Hitachi Ltd. said Friday that it will abolish 14,700 jobs, or 4.5 percent of its 324,000-strong group workforce, by the end of March to help turn around declining earnings amid the slump in the information technology sector.
The major electrical machinery maker also said it has revised downward its group earnings forecast for the current business year through March 31. It projects a net loss of 140 billion yen against the net profit of 90 billion yen anticipated in April.
It expects a group pretax loss of 65 billion yen, revised down from a pretax profit of 270 billion yen, and group sales of 7.85 trillion yen, revised from 8.75 trillion yen.
Of the 14,700 jobs, 10,200 will be slashed at home and 4,500 at its affiliates abroad. The jobs will go through such measures as attrition and early retirement, the company said.
In a major restructuring plan, Hitachi said it will reduce its group fixed costs by 130 billion yen by the end of March and slash materials procurement costs by 600 billion yen, or 20 percent, over the next two years.
It will reassess capital spending plans for semiconductors, cutting investment to 60 billion yen from 140 billion yen.
Specifically, the company will suspend some production lines at its plants in Ibaraki, Yamanashi, Gunma and Hokkaido prefectures.
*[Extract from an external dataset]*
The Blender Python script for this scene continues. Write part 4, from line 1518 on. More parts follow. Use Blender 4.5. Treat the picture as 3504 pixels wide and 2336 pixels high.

It will also stop producing color display tubes for personal computers and will shift European production of TV sets to Asia.
Hitachi's move is the latest in a series of restructuring plans announced recently by electrical machinery makers. Fujitsu Ltd. has said it will cut 16,400 staff, 4,000 jobs are to go at NEC Corp., Toshiba Corp. is shedding 18,800 staff and Oki Electric Industry Co. will lose 2,200 workers.